(Dataset entries)
--- Begin ---
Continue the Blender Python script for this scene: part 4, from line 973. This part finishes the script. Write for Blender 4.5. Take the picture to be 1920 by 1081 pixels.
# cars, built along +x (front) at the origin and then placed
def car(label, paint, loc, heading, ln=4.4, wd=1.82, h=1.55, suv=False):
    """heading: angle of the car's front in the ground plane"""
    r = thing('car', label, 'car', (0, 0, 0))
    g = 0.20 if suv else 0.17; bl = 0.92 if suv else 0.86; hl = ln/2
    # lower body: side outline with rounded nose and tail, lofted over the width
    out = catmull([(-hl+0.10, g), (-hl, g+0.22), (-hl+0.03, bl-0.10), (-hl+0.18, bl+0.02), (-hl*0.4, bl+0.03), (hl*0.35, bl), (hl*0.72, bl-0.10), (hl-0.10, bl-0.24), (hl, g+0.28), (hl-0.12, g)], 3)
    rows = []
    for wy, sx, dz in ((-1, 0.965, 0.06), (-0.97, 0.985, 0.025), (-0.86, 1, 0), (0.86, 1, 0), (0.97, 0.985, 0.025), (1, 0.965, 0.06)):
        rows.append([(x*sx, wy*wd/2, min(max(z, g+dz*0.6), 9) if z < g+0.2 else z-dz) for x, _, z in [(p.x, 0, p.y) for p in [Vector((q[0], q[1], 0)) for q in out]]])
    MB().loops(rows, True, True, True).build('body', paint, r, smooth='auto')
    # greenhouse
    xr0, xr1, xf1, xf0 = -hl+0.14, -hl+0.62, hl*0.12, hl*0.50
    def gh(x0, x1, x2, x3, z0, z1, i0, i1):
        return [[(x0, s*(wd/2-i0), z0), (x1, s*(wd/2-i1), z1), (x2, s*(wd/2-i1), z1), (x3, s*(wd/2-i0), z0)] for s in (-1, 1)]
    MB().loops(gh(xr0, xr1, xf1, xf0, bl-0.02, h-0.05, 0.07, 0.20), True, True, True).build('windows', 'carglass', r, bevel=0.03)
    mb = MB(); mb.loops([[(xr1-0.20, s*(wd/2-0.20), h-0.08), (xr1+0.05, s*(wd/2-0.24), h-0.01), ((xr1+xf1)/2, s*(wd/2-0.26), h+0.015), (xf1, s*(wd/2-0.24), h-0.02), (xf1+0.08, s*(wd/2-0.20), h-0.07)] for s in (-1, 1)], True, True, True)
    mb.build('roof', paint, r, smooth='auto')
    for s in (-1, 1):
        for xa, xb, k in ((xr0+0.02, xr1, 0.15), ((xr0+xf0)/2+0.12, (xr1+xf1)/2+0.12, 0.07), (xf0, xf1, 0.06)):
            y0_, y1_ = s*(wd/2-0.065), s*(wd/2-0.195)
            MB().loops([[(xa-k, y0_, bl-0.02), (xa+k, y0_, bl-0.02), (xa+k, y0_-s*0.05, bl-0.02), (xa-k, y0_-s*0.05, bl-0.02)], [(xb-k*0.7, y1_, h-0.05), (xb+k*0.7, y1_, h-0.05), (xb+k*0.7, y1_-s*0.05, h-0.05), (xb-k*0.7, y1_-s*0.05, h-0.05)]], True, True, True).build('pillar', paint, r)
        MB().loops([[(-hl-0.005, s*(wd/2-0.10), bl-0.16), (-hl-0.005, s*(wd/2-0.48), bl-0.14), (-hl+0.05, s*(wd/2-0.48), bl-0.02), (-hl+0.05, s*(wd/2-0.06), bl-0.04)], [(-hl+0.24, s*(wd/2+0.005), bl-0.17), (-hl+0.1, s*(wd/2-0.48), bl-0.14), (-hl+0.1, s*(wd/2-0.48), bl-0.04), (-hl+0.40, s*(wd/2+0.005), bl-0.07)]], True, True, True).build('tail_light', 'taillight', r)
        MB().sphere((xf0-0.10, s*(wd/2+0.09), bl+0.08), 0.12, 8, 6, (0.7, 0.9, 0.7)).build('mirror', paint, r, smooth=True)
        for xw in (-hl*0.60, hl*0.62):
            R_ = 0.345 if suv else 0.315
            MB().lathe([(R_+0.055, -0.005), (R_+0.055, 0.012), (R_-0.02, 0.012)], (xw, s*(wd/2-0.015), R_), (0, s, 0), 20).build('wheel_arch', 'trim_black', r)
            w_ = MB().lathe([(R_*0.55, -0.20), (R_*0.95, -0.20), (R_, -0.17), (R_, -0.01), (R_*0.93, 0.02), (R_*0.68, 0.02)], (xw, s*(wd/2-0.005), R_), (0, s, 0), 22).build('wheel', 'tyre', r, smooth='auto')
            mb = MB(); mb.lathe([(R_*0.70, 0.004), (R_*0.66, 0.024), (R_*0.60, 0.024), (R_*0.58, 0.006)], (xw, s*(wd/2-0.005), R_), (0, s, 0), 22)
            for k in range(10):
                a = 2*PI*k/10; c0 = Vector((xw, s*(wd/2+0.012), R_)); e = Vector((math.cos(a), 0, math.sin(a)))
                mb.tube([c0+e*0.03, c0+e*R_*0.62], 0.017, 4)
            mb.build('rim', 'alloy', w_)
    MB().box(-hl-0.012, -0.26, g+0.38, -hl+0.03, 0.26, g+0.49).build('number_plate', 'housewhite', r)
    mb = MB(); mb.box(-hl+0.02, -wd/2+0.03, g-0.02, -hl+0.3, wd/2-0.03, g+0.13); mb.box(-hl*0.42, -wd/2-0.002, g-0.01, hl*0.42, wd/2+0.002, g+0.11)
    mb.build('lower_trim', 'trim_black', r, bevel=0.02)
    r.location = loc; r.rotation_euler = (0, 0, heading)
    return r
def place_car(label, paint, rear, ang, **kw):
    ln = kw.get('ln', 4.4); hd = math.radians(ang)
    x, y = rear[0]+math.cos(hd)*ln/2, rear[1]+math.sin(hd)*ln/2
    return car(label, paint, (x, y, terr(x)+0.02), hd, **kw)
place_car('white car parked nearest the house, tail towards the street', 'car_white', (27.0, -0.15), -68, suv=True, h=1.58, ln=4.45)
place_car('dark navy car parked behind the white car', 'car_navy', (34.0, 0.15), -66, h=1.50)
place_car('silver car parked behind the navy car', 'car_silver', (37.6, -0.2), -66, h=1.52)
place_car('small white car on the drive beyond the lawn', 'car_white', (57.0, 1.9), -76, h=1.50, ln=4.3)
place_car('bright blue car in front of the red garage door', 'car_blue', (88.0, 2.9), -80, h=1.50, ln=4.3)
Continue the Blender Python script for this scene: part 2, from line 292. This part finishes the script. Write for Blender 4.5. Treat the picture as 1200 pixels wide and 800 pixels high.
--- End ---
From the records above, extract each line exactly as shown.

Problem solution:
Continue the Blender Python script for this scene: part 4, from line 973. This part finishes the script. Write for Blender 4.5. Take the picture to be 1920 by 1081 pixels.
# cars, built along +x (front) at the origin and then placed
def car(label, paint, loc, heading, ln=4.4, wd=1.82, h=1.55, suv=False):
    """heading: angle of the car's front in the ground plane"""
    r = thing('car', label, 'car', (0, 0, 0))
    g = 0.20 if suv else 0.17; bl = 0.92 if suv else 0.86; hl = ln/2
    # lower body: side outline with rounded nose and tail, lofted over the width
    out = catmull([(-hl+0.10, g), (-hl, g+0.22), (-hl+0.03, bl-0.10), (-hl+0.18, bl+0.02), (-hl*0.4, bl+0.03), (hl*0.35, bl), (hl*0.72, bl-0.10), (hl-0.10, bl-0.24), (hl, g+0.28), (hl-0.12, g)], 3)
    rows = []
    for wy, sx, dz in ((-1, 0.965, 0.06), (-0.97, 0.985, 0.025), (-0.86, 1, 0), (0.86, 1, 0), (0.97, 0.985, 0.025), (1, 0.965, 0.06)):
        rows.append([(x*sx, wy*wd/2, min(max(z, g+dz*0.6), 9) if z < g+0.2 else z-dz) for x, _, z in [(p.x, 0, p.y) for p in [Vector((q[0], q[1], 0)) for q in out]]])
    MB().loops(rows, True, True, True).build('body', paint, r, smooth='auto')
    # greenhouse
    xr0, xr1, xf1, xf0 = -hl+0.14, -hl+0.62, hl*0.12, hl*0.50
    def gh(x0, x1, x2, x3, z0, z1, i0, i1):
        return [[(x0, s*(wd/2-i0), z0), (x1, s*(wd/2-i1), z1), (x2, s*(wd/2-i1), z1), (x3, s*(wd/2-i0), z0)] for s in (-1, 1)]
    MB().loops(gh(xr0, xr1, xf1, xf0, bl-0.02, h-0.05, 0.07, 0.20), True, True, True).build('windows', 'carglass', r, bevel=0.03)
    mb = MB(); mb.loops([[(xr1-0.20, s*(wd/2-0.20), h-0.08), (xr1+0.05, s*(wd/2-0.24), h-0.01), ((xr1+xf1)/2, s*(wd/2-0.26), h+0.015), (xf1, s*(wd/2-0.24), h-0.02), (xf1+0.08, s*(wd/2-0.20), h-0.07)] for s in (-1, 1)], True, True, True)
    mb.build('roof', paint, r, smooth='auto')
    for s in (-1, 1):
        for xa, xb, k in ((xr0+0.02, xr1, 0.15), ((xr0+xf0)/2+0.12, (xr1+xf1)/2+0.12, 0.07), (xf0, xf1, 0.06)):
            y0_, y1_ = s*(wd/2-0.065), s*(wd/2-0.195)
            MB().loops([[(xa-k, y0_, bl-0.02), (xa+k, y0_, bl-0.02), (xa+k, y0_-s*0.05, bl-0.02), (xa-k, y0_-s*0.05, bl-0.02)], [(xb-k*0.7, y1_, h-0.05), (xb+k*0.7, y1_, h-0.05), (xb+k*0.7, y1_-s*0.05, h-0.05), (xb-k*0.7, y1_-s*0.05, h-0.05)]], True, True, True).build('pillar', paint, r)
        MB().loops([[(-hl-0.005, s*(wd/2-0.10), bl-0.16), (-hl-0.005, s*(wd/2-0.48), bl-0.14), (-hl+0.05, s*(wd/2-0.48), bl-0.02), (-hl+0.05, s*(wd/2-0.06), bl-0.04)], [(-hl+0.24, s*(wd/2+0.005), bl-0.17), (-hl+0.1, s*(wd/2-0.48), bl-0.14), (-hl+0.1, s*(wd/2-0.48), bl-0.04), (-hl+0.40, s*(wd/2+0.005), bl-0.07)]], True, True, True).build('tail_light', 'taillight', r)
        MB().sphere((xf0-0.10, s*(wd/2+0.09), bl+0.08), 0.12, 8, 6, (0.7, 0.9, 0.7)).build('mirror', paint, r, smooth=True)
        for xw in (-hl*0.60, hl*0.62):
            R_ = 0.345 if suv else 0.315
            MB().lathe([(R_+0.055, -0.005), (R_+0.055, 0.012), (R_-0.02, 0.012)], (xw, s*(wd/2-0.015), R_), (0, s, 0), 20).build('wheel_arch', 'trim_black', r)
            w_ = MB().lathe([(R_*0.55, -0.20), (R_*0.95, -0.20), (R_, -0.17), (R_, -0.01), (R_*0.93, 0.02), (R_*0.68, 0.02)], (xw, s*(wd/2-0.005), R_), (0, s, 0), 22).build('wheel', 'tyre', r, smooth='auto')
            mb = MB(); mb.lathe([(R_*0.70, 0.004), (R_*0.66, 0.024), (R_*0.60, 0.024), (R_*0.58, 0.006)], (xw, s*(wd/2-0.005), R_), (0, s, 0), 22)
            for k in range(10):
                a = 2*PI*k/10; c0 = Vector((xw, s*(wd/2+0.012), R_)); e = Vector((math.cos(a), 0, math.sin(a)))
                mb.tube([c0+e*0.03, c0+e*R_*0.62], 0.017, 4)
            mb.build('rim', 'alloy', w_)
    MB().box(-hl-0.012, -0.26, g+0.38, -hl+0.03, 0.26, g+0.49).build('number_plate', 'housewhite', r)
    mb = MB(); mb.box(-hl+0.02, -wd/2+0.03, g-0.02, -hl+0.3, wd/2-0.03, g+0.13); mb.box(-hl*0.42, -wd/2-0.002, g-0.01, hl*0.42, wd/2+0.002, g+0.11)
    mb.build('lower_trim', 'trim_black', r, bevel=0.02)
    r.location = loc; r.rotation_euler = (0, 0, heading)
    return r
def place_car(label, paint, rear, ang, **kw):
    ln = kw.get('ln', 4.4); hd = math.radians(ang)
    x, y = rear[0]+math.cos(hd)*ln/2, rear[1]+math.sin(hd)*ln/2
    return car(label, paint, (x, y, terr(x)+0.02), hd, **kw)
place_car('white car parked nearest the house, tail towards the street', 'car_white', (27.0, -0.15), -68, suv=True, h=1.58, ln=4.45)
place_car('dark navy car parked behind the white car', 'car_navy', (34.0, 0.15), -66, h=1.50)
place_car('silver car parked behind the navy car', 'car_silver', (37.6, -0.2), -66, h=1.52)
place_car('small white car on the drive beyond the lawn', 'car_white', (57.0, 1.9), -76, h=1.50, ln=4.3)
place_car('bright blue car in front of the red garage door', 'car_blue', (88.0, 2.9), -80, h=1.50, ln=4.3)
Continue the Blender Python script for this scene: part 2, from line 292. This part finishes the script. Write for Blender 4.5. Treat the picture as 1200 pixels wide and 800 pixels high.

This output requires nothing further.